======== Source excerpt ========

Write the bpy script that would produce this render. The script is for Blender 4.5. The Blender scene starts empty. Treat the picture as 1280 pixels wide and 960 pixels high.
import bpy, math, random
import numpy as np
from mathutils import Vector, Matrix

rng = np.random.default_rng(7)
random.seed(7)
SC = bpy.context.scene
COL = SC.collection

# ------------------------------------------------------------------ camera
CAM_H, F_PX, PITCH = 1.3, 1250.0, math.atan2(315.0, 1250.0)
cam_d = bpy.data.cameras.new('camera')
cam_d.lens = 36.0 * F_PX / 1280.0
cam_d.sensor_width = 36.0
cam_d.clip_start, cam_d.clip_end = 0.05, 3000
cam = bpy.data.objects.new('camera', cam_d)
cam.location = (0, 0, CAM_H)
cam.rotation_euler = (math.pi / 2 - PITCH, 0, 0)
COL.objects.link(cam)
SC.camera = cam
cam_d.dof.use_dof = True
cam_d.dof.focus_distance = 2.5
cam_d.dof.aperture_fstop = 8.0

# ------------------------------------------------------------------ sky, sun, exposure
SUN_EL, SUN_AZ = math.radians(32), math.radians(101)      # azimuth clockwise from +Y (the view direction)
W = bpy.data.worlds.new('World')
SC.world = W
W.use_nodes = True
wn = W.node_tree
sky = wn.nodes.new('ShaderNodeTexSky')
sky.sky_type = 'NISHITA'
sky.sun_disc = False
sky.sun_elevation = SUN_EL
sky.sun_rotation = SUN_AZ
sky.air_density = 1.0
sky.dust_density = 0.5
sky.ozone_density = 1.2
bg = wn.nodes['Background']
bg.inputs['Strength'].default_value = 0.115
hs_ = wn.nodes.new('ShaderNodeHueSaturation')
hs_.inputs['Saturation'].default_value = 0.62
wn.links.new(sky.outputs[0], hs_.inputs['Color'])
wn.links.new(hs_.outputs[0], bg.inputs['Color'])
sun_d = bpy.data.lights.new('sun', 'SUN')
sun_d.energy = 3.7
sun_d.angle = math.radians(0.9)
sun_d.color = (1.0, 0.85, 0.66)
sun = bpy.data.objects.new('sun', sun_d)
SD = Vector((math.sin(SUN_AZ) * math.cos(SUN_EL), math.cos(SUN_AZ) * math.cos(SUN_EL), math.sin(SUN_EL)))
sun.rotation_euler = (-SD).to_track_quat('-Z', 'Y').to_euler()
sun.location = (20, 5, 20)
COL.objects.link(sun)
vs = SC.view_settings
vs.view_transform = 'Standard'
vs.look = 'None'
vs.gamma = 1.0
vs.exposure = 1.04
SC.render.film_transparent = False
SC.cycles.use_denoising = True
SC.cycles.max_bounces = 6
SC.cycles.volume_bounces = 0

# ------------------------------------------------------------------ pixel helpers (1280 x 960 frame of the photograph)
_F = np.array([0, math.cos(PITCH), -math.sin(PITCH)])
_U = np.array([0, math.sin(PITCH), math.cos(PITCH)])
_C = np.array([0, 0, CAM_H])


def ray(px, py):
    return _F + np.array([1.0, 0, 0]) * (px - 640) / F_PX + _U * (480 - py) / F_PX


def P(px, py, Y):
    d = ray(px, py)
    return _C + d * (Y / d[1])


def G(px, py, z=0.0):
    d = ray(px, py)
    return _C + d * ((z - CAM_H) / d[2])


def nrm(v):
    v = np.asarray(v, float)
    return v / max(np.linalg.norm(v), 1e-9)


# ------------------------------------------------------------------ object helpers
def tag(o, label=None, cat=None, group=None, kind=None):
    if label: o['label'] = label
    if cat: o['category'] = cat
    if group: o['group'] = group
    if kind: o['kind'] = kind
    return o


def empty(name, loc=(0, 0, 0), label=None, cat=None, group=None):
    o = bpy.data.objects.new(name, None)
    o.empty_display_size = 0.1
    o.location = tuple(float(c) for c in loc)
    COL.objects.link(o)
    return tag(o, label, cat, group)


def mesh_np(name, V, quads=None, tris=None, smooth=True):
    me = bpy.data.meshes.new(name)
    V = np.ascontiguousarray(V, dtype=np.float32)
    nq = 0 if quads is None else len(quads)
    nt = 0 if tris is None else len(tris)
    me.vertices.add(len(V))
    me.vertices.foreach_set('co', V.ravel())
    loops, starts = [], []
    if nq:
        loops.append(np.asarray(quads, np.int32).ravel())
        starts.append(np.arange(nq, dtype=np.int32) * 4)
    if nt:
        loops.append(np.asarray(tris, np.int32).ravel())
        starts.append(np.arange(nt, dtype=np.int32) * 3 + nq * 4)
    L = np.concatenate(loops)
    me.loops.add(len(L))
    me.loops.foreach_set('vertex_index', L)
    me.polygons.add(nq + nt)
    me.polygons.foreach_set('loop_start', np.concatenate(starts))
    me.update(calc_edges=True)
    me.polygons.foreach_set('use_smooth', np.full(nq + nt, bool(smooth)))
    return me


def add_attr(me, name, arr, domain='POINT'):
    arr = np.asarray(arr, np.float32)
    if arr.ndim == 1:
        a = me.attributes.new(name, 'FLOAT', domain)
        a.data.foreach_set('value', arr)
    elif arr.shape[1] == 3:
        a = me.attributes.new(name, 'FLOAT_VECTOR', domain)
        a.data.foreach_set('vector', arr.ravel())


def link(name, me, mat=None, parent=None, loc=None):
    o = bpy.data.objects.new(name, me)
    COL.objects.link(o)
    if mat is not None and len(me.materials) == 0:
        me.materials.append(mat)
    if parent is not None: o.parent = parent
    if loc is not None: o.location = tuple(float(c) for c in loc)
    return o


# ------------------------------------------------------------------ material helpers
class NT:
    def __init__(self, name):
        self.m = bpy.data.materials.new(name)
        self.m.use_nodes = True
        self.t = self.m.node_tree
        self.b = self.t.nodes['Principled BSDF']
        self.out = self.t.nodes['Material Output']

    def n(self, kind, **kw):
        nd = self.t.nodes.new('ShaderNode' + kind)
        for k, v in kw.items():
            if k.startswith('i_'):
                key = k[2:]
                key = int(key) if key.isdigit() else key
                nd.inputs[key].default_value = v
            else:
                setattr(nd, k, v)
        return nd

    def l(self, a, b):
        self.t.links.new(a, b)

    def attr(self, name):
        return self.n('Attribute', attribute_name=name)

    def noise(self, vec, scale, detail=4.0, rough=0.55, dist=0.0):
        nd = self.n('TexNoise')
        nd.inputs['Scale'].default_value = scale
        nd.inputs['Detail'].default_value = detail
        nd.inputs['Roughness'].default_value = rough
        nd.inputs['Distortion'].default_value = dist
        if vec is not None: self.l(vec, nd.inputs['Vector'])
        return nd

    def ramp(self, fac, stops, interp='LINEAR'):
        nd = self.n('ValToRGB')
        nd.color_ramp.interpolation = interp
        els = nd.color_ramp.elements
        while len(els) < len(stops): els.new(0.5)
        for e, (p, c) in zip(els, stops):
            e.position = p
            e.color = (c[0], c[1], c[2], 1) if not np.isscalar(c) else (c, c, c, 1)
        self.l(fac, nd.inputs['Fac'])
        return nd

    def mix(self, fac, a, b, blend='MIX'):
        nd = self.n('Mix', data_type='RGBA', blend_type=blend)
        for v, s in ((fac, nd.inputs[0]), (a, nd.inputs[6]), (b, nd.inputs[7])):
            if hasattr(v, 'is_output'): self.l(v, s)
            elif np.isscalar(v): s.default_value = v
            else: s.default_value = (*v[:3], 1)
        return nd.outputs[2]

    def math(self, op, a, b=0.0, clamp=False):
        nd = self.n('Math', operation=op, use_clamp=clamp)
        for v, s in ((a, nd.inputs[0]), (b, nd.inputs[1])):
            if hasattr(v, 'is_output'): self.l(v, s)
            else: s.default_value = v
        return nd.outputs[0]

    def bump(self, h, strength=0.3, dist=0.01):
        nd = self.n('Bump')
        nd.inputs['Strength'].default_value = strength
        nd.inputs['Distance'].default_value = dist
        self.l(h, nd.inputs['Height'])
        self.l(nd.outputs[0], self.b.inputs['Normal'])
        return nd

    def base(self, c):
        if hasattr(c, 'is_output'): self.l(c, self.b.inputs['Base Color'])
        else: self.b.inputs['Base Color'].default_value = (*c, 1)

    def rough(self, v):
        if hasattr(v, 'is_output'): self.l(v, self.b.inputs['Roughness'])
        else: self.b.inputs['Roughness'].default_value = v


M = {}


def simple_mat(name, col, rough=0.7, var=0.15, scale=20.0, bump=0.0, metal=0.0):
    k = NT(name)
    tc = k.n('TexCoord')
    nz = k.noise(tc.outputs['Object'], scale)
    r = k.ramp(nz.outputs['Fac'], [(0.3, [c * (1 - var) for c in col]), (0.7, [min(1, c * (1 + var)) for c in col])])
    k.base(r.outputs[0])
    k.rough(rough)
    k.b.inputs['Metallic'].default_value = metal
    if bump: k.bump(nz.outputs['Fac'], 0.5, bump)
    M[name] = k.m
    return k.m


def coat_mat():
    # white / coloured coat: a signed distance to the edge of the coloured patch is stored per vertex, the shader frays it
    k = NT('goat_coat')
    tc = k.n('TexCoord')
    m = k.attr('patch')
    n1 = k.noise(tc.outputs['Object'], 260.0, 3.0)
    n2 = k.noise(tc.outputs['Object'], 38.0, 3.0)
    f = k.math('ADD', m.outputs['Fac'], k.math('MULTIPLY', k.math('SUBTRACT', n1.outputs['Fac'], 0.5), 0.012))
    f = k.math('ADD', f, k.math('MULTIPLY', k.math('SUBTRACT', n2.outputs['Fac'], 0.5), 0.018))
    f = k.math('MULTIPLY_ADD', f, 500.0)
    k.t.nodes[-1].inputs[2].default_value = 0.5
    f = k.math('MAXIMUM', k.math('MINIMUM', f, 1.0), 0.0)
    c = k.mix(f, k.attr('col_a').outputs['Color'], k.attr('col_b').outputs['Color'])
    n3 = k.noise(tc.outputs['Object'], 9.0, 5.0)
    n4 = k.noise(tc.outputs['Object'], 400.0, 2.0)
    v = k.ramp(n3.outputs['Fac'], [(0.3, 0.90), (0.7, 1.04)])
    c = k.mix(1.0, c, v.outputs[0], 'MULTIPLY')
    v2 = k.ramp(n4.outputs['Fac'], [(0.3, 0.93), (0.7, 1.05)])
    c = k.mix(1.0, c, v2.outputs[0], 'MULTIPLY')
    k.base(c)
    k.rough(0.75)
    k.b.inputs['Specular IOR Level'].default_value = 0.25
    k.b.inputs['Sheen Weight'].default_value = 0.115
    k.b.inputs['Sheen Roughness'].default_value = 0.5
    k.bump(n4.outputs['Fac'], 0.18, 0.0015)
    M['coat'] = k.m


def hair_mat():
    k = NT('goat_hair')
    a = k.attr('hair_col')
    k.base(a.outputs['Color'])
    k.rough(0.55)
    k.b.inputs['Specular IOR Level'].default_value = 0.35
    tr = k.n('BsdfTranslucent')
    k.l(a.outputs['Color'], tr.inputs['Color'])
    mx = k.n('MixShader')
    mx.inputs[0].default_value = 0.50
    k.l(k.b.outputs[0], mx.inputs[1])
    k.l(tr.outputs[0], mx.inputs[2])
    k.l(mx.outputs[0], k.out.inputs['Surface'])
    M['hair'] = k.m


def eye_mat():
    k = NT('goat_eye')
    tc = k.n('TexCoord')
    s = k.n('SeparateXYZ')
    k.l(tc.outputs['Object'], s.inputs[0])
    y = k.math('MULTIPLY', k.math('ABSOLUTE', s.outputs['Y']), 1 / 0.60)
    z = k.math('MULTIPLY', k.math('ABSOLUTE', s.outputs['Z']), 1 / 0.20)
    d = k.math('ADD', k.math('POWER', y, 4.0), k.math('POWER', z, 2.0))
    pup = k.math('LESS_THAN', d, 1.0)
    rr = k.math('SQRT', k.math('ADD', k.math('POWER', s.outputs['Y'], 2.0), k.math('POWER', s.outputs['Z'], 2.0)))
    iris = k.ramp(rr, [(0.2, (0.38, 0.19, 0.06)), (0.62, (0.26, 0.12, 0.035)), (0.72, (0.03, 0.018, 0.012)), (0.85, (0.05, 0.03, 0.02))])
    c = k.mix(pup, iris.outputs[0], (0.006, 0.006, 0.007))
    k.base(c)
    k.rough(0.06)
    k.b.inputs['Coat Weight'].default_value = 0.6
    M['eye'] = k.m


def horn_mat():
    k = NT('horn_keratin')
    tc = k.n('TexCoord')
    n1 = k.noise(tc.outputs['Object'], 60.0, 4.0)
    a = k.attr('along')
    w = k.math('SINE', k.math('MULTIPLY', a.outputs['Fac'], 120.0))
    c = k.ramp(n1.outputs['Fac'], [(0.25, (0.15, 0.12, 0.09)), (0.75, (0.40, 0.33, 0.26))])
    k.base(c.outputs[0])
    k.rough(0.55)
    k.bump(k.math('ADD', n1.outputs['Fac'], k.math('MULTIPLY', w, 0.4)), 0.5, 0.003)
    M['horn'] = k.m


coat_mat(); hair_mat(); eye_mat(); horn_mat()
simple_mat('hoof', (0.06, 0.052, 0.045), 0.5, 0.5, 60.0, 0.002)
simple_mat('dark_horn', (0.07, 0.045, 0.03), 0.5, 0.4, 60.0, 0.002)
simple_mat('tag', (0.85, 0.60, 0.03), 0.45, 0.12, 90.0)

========

_What the task asks_
Quote exactly the first line of the data and every line after it through the one holding "cam_d.dof.aperture_fstop = 8.0".

_Output of the exercise_
Write the bpy script that would produce this render. The script is for Blender 4.5. The Blender scene starts empty. Treat the picture as 1280 pixels wide and 960 pixels high.
import bpy, math, random
import numpy as np
from mathutils import Vector, Matrix

rng = np.random.default_rng(7)
random.seed(7)
SC = bpy.context.scene
COL = SC.collection

# ------------------------------------------------------------------ camera
CAM_H, F_PX, PITCH = 1.3, 1250.0, math.atan2(315.0, 1250.0)
cam_d = bpy.data.cameras.new('camera')
cam_d.lens = 36.0 * F_PX / 1280.0
cam_d.sensor_width = 36.0
cam_d.clip_start, cam_d.clip_end = 0.05, 3000
cam = bpy.data.objects.new('camera', cam_d)
cam.location = (0, 0, CAM_H)
cam.rotation_euler = (math.pi / 2 - PITCH, 0, 0)
COL.objects.link(cam)
SC.camera = cam
cam_d.dof.use_dof = True
cam_d.dof.focus_distance = 2.5
cam_d.dof.aperture_fstop = 8.0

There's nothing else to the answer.